AD ESSER DEVASTATA da una guerra che malgrado i silenzi
della stampa ha ormai assunto portata internazionale non è soltanto
Sana’a. Come riferisce l’archeologa Sabina Antonini – dal 2011
direttrice della Missione archeologica italiana nello Yemen – la lista
con le coordinate dei monumenti e dei siti da risparmiare, compilata
dalle missioni archeologiche operanti nello Yemen e fornita dall’Unesco
alla Coalizione, non è servita a nulla. «Il fatto che nelle maggiori
città dello Yemen ci siano musei archeologici ed etnografici, dimostra
che gli yemeniti sono molto orgogliosi della loro eredità storica. La
distruzione delle testimonianze del loro passato vuole privarli
dell’identità», afferma Antonini.
Il bilancio delle perdite, che
la studiosa ci aiuta a stilare, è desolante. Secondo le ultime
informazioni sarebbero circa una cinquantina i siti archeologici e
storici colpiti finora dai bombardamenti sauditi con la complicità degli
alleati (anche occidentali), i quali forniscono armi e munizioni.
LA
CITTÀ DI SADA’A, uno tra i più antichi centri religiosi sciiti della
Penisola araba e fulcro della rivoluzione degli Houthi, è stata rasa al
suolo. Danni irreversibili si registrano anche a Barâqish, luogo simbolo
del regno carovaniero di Ma’in: qui la Missione archeologica italiana –
col sostegno finanziario del Ministero degli affari esteri e
dell’associazione Monumenta Orientalia – aveva condotto scavi estensivi e
restaurato i templi dedicati alle divinità ’Athtar dhu-Qabd e Nakrah
(VI secolo a. C. – I secolo d.C.).
Gravemente danneggiata è Marib,
capitale dei Sabei e oggetto di ricerche da parte dell’Istituto
archeologico germanico (Dai). Punto d’incontro di importanti rotte
commerciali dell’Arabia interna, il regno di Saba controllava il lucroso
commercio d’incenso e mirra, prodotti apprezzati sia nel Mediterraneo
che in Mesopotamia.
La cinta muraria di Marib conteneva magnifici
complessi cultuali e palazzi mentre i giardini che le davano lustro
erano irrigati dall’omonima diga, spettacolare esempio di ingegneria
idraulica anch’esso colpito dall’aviazione saudita. Una sorte ugualmente
funesta è toccata a Sirwah, altro celebre sito sabeo che si distingueva
per il santuario consacrato al dio Almaqah.
SCAVATO E RESTAURATO
dal Dai, il maestoso tempio provvisto di propilei ha subìto pesanti
danni in seguito alle battaglie di terra svoltesi al suo interno.

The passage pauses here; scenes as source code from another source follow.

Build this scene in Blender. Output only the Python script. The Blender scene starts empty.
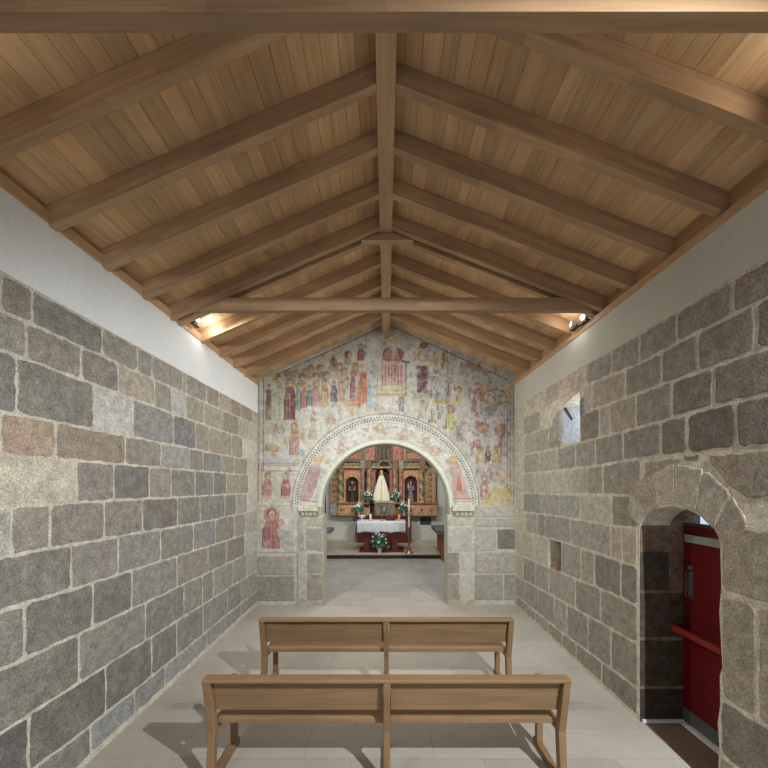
import bpy, bmesh, math, random
import numpy as np
from mathutils import Vector, Matrix
from mathutils.geometry import tessellate_polygon, delaunay_2d_cdt
R = random.Random(7)
C = bpy.context.scene.collection
PI = math.pi

# ------------------------------------------------------------------ camera, world, lights
F = 400.0                      # focal length in pixels of the 768 px frame
H = 2.4                        # camera height
VX, VY = 386.0, 484.5
cam = bpy.data.cameras.new('camera'); co = bpy.data.objects.new('camera', cam); C.objects.link(co)
co.location = (0, 0, H); co.rotation_euler = (PI/2, 0, 0)
cam.sensor_width = 36; cam.sensor_fit = 'HORIZONTAL'; cam.lens = F/768*36
cam.shift_y = (VY-384)/768; cam.shift_x = -(VX-384)/768
cam.clip_start = 0.05; cam.clip_end = 100
sc = bpy.context.scene
sc.camera = co
sc.view_settings.view_transform = 'Standard'; sc.view_settings.look = 'None'
sc.view_settings.gamma = 1; sc.view_settings.use_curve_mapping = False
sc.view_settings.exposure = 0.0
w = bpy.data.worlds.new('sky'); sc.world = w; w.use_nodes = True
bg = w.node_tree.nodes['Background']; bg.inputs[0].default_value = (0.72, 0.82, 1.0, 1); bg.inputs[1].default_value = 0.9

def light(name, kind, loc, target, power, color, **kw):
    l = bpy.data.lights.new(name, kind); l.energy = power; l.color = color
    for k, v in kw.items(): setattr(l, k, v)
    o = bpy.data.objects.new(name, l); C.objects.link(o); o.location = loc
    d = Vector(target) - Vector(loc)
    o.rotation_euler = d.to_track_quat('-Z', 'Y').to_euler()
    return o
WARM = (1.0, 0.92, 0.80); NEUT = (1.0, 0.985, 0.95); COOL = (0.84, 0.92, 1.0)
# soft fill light added behind the camera, in the back wall opening
light('rear_fill', 'AREA', (0, -2.3, 2.4), (0, 4, 2.6), 7, COOL, shape='RECTANGLE', size=4.4, size_y=3.6)
# spot on the right ledge above the viewer: throws the bench shadows to the left
light('ledge_spot_near', 'SPOT', (2.4, -0.25, 4.42), (-0.7, 4.8, 0.0), 1350, (0.95, 0.98, 1.0), spot_size=1.56, spot_blend=0.6, shadow_soft_size=0.03)
light('fill_near_left', 'SPOT', (-2.4, 0.3, 4.42), (0.9, 4.8, 0.0), 230, NEUT, spot_size=1.5, spot_blend=1.0, shadow_soft_size=0.5)  # unseen soft fill, added to lift the floor and ceiling brightness
# the spots on the ledges behind the tie beam
light('ledge_spot_right', 'SPOT', (2.30, 5.14, 4.47), (-0.5, 7.1, 2.0), 330, NEUT, spot_size=2.1, spot_blend=0.9, shadow_soft_size=0.05)
light('ledge_spot_left', 'SPOT', (-2.30, 5.20, 4.47), (0.5, 7.1, 2.0), 330, NEUT, spot_size=2.1, spot_blend=0.9, shadow_soft_size=0.05)
light('ledge_glow_right', 'POINT', (2.34, 5.30, 4.52), (0, 0, 0), 2.5, NEUT, shadow_soft_size=0.04)
light('ledge_glow_left', 'POINT', (-2.34, 5.42, 4.52), (0, 0, 0), 2.5, NEUT, shadow_soft_size=0.04)
light('unseen_uplight_right', 'SPOT', (2.40, 2.02, 4.53), (1.2, 2.43, 4.95), 13, WARM, spot_size=1.9, spot_blend=1.0, shadow_soft_size=0.05)  # unseen uplights on both ledges, added to brighten the near rafters
light('unseen_uplight_left', 'SPOT', (-2.40, 2.02, 4.53), (-1.4, 1.9, 5.2), 7, WARM, spot_size=1.9, spot_blend=1.0, shadow_soft_size=0.05)
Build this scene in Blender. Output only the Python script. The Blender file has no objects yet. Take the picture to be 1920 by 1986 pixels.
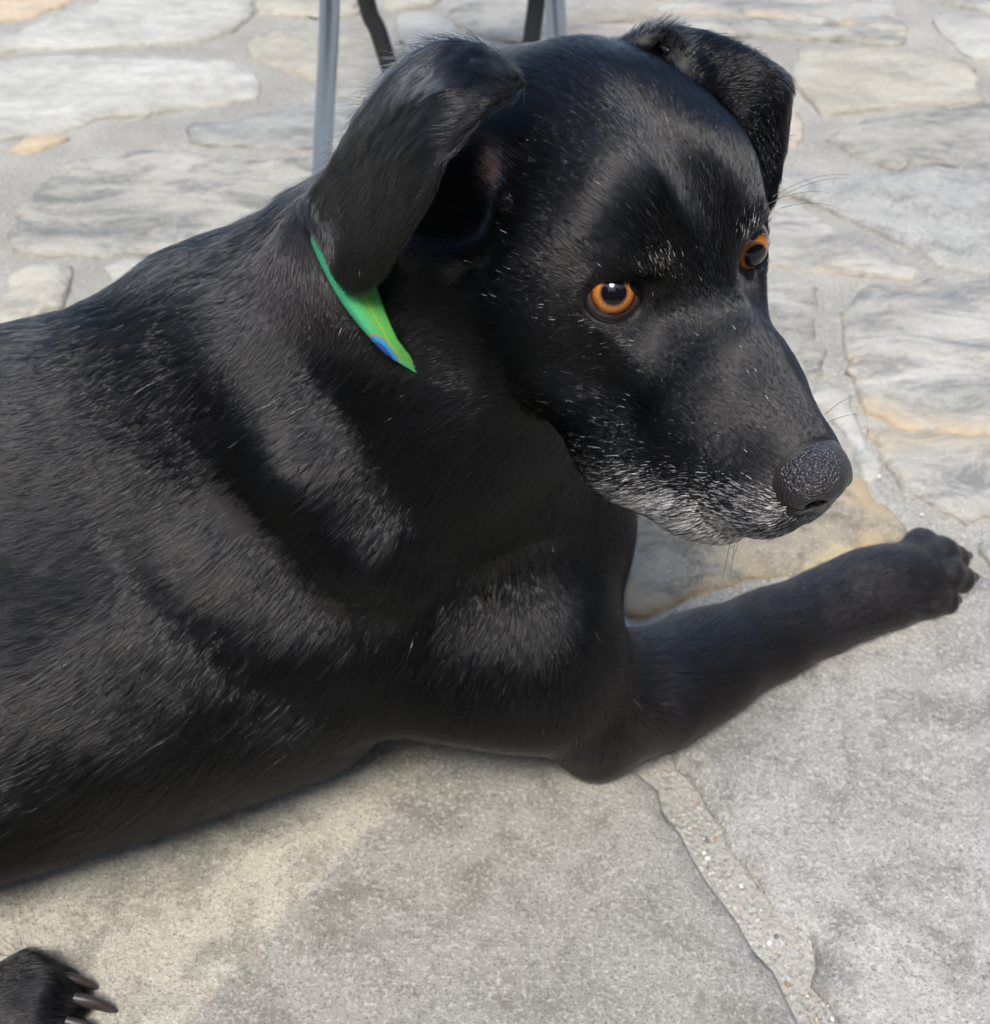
import bpy, math, random, time
import numpy as np
from mathutils import Vector
from mathutils.geometry import delaunay_2d_cdt

# ======================= camera, sky, sun, exposure =======================
scene = bpy.context.scene
cam_data = bpy.data.cameras.new('camera')
cam = bpy.data.objects.new('camera', cam_data)
scene.collection.objects.link(cam)
scene.camera = cam
CAM_H, PITCH, VFOV = 0.62, 42.0, 45.0
cam.location = (0, 0, CAM_H)
cam.rotation_euler = (math.radians(90 - PITCH), 0, 0)
cam_data.sensor_fit = 'VERTICAL'
cam_data.angle = math.radians(VFOV)
cam_data.clip_start = 0.01
cam_data.clip_end = 500
cam_data.dof.use_dof = True
cam_data.dof.focus_distance = 0.475
cam_data.dof.aperture_fstop = 12.0

world = bpy.data.worlds.new('World')
scene.world = world
world.use_nodes = True
wn = world.node_tree.nodes
sky = wn.new('ShaderNodeTexSky')
sky.sky_type = 'NISHITA'
sky.sun_disc = False
SUN_EL, SUN_AZ = 63.0, -165.0      # degrees; azimuth measured from +Y towards +X
sky.sun_elevation = math.radians(SUN_EL)
sky.sun_rotation = math.radians(SUN_AZ)
sky.air_density = 1.0
sky.dust_density = 1.2
sky.ozone_density = 1.2
bg = wn['Background']
bg.inputs['Strength'].default_value = 0.11
world.node_tree.links.new(sky.outputs['Color'], bg.inputs['Color'])

sun_data = bpy.data.lights.new('sun', 'SUN')
sun_data.energy = 1.5
sun_data.angle = math.radians(20)
sun_data.color = (1.0, 0.94, 0.85)
sun = bpy.data.objects.new('sun', sun_data)
scene.collection.objects.link(sun)
_el, _az = math.radians(SUN_EL), math.radians(SUN_AZ)
_d = Vector((math.sin(_az) * math.cos(_el), math.cos(_az) * math.cos(_el), math.sin(_el)))
sun.rotation_euler = (-_d).to_track_quat('-Z', 'Y').to_euler()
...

Letteralmente polverizzata, invece, è la preziosa collezione di reperti
del museo archeologico di Dhamar, che contava dodicimila manufatti sia
di epoca pre-islamica che di periodo islamico. Più recentemente è stato
abbattuto il museo storico che era il palazzo dell’ultimo imam a Ta’izz,
dove erano custoditi, tra l’altro, antichi manoscritti. E se i media
denunciano raramente la ferocia delle operazioni militari che persistono
nello Yemen, esponenti della comunità internazionale provano a tenere
alta l’attenzione sul paese e a sensibilizzare l’opinione pubblica.
È
il caso dell’Istituto veneto per i beni culturali, distintosi per aver
promosso un padiglione sullo Yemen alla XV Esposizione internazionale di
architettura – Biennale di Venezia. Il medesimo istituto, di concerto
con la Missione archeologica italiana nello Yemen e Monumenta
Orientalia, ha organizzato al Museo d’arte orientale di Venezia una
mostra con pannelli fotografico-descrittivi inerenti all’archeologia
sudarabica e un ciclo di conferenze che terminerà il 16 dicembre con un
convegno internazionale nell’ambito del progetto Yemen, patrimonio
dell’umanità. Archeologia, arte e architettura.